Joanna Monteiro é responsável pelos Projetos Globais da FCB Global.

Nivea Doll é um projeto criado pela FCB Brasil, quando Joanna desempenhava a função de ECD

Speaking Exchange para CNA: outro premiado projeto feito pela FCB Brasil enquanto Joanna era ECD da agência.

Keka Morelle, atual CCO da Wunderman Thompson.

Projeto premiado em Cannes para Guaraná Antarctica e supervisionado por Keka Morelle.

Projeto para Havaianas pela AlmapBBDO e supervisionado por Keka Morelle.

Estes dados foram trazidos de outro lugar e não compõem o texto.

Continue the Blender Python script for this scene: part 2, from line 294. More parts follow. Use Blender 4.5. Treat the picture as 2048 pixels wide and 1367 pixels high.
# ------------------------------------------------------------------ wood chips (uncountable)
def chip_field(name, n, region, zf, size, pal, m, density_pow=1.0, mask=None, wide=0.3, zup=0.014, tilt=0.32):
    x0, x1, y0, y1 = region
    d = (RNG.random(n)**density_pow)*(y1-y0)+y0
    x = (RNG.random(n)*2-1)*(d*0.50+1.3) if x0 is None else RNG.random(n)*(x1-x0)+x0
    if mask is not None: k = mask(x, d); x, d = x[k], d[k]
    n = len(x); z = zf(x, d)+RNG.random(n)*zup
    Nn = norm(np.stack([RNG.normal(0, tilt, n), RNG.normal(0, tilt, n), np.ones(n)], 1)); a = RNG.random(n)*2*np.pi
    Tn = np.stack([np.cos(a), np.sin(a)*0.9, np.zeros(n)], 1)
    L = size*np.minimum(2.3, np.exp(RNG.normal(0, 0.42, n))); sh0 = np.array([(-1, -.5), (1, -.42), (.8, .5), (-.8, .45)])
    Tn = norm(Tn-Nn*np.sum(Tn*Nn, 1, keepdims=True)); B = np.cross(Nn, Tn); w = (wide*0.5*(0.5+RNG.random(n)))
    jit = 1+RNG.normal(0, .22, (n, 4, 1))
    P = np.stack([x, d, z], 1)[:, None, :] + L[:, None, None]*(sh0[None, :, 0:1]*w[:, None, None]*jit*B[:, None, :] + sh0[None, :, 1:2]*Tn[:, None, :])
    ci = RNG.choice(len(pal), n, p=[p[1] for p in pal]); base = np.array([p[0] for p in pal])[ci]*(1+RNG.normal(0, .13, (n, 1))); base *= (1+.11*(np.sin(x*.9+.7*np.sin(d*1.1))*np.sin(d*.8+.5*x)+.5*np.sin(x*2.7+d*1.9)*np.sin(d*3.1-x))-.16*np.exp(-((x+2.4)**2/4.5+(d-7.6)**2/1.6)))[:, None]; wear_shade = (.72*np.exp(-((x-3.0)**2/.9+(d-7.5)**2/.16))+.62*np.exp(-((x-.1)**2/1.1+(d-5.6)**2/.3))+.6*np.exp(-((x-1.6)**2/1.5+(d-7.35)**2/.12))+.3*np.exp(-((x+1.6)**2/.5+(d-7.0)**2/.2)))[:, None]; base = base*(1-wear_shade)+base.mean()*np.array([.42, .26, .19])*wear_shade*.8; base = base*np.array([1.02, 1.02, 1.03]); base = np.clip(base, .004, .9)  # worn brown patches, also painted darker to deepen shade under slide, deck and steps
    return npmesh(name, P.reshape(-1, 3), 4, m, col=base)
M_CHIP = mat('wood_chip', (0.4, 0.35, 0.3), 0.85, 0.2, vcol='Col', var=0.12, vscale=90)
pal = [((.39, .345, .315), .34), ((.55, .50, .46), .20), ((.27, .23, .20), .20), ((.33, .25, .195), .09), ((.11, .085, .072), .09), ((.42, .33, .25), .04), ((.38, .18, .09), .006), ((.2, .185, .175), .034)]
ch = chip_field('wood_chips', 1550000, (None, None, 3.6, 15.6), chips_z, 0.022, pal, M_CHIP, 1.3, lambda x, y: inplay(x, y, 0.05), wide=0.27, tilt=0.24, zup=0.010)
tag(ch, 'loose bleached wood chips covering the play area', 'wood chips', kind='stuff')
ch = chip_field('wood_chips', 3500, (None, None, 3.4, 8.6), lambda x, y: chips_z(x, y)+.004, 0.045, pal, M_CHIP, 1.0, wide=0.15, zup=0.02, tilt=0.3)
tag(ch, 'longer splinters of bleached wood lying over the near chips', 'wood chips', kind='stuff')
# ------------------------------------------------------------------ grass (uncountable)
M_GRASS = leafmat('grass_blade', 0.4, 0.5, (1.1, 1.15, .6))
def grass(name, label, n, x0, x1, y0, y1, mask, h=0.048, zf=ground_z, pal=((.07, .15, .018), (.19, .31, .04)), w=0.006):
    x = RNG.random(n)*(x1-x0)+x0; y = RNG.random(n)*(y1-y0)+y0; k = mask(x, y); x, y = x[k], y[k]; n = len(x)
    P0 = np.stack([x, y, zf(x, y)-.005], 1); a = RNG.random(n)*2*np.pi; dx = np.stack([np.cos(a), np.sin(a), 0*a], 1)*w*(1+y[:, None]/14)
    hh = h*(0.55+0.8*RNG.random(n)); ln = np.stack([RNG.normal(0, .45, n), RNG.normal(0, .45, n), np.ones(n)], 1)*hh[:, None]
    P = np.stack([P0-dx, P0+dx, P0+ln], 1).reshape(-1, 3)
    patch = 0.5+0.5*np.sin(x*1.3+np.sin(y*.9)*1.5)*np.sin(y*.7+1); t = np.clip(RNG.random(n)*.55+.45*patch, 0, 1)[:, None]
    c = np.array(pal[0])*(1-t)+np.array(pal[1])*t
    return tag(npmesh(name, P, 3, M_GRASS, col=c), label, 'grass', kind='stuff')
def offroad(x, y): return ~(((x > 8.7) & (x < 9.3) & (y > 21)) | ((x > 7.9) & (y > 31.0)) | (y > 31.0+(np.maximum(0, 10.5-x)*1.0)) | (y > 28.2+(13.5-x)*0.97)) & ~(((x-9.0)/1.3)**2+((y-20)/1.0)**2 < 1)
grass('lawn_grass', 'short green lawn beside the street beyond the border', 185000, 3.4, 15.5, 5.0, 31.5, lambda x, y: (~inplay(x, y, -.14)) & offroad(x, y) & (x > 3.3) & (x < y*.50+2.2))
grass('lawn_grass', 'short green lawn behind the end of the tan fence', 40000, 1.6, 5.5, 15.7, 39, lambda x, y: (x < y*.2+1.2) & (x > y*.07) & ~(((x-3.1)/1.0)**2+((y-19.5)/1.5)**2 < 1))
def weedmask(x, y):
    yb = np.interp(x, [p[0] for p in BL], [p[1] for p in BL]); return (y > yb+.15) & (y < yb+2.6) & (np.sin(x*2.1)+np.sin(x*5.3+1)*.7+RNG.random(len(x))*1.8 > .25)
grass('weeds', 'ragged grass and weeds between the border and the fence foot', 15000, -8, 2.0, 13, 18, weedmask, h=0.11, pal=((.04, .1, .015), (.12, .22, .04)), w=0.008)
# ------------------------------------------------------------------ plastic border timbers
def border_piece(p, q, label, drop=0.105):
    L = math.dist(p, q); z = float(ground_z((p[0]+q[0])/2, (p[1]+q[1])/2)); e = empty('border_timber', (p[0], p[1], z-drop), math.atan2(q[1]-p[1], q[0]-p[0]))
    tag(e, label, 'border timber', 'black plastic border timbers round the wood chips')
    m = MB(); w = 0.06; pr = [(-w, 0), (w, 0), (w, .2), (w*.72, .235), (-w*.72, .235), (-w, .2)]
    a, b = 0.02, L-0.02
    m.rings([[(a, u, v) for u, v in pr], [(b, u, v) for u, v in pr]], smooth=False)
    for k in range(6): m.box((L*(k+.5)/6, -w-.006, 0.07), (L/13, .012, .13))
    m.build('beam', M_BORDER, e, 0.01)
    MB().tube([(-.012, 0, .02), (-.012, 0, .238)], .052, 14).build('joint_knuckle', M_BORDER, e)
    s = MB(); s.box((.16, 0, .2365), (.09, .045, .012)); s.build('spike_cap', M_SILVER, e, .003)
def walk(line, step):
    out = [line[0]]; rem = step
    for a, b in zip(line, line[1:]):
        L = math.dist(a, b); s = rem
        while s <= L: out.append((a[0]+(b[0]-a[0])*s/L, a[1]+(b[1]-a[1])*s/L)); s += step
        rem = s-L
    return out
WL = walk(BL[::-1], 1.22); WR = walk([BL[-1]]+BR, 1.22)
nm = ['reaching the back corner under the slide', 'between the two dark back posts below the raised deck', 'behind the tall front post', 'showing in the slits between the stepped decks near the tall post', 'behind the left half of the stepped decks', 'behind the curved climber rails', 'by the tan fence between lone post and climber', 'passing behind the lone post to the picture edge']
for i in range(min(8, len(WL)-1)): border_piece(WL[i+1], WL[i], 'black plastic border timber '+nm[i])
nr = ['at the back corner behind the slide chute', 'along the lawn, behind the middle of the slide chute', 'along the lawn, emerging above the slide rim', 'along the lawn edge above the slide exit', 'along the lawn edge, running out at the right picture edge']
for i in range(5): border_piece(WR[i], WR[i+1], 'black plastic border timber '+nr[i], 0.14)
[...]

Print feito por Keka Morelle na F/Nazca S&S, em 2007.

Filme para Havaianas

Filme para Getty Images

Júlia Velo, redatora da JWT.

FanFeat para Coca-Cola

Filme de Júlia Velo para Avon.

Júlia Velo para Coca-Cola

Uma dica pra quem tá começando?
Vai ler. Abre um livro agora e começa a ler. Qualquer livro. Seja de publicidade, que vai te inspirar a trabalhar com isso, seja um livro de ficção, de não-ficção, mas acho que quando você começa a entender o que você gosta de ler, você começa a entender o que gosta de escrever também, como construir seu texto. E aí, quando você constrói um bom texto, mesmo que a campanha inteira não tenha uma palavra, você entende muito melhor. Então acho que você encontrar a sua forma de escrever é a chave, e ela não precisa ser a mesma sempre. Assim como a gente muda de pensamento, assim como a gente vê muita mudança de design, a onda de D.A, como a onda F/Nazca, texto também tem essa onda toda, e a gente também tem essa onda interna. Então tem momento que a gente escreve muito de um jeito porque é inspirado por algumas pessoas ou por coisas no mundo que estejam acontecendo, e momentos que a gente vai escrever de outra. Mas você precisa ler pra encontrar os seus momentos e a sua forma.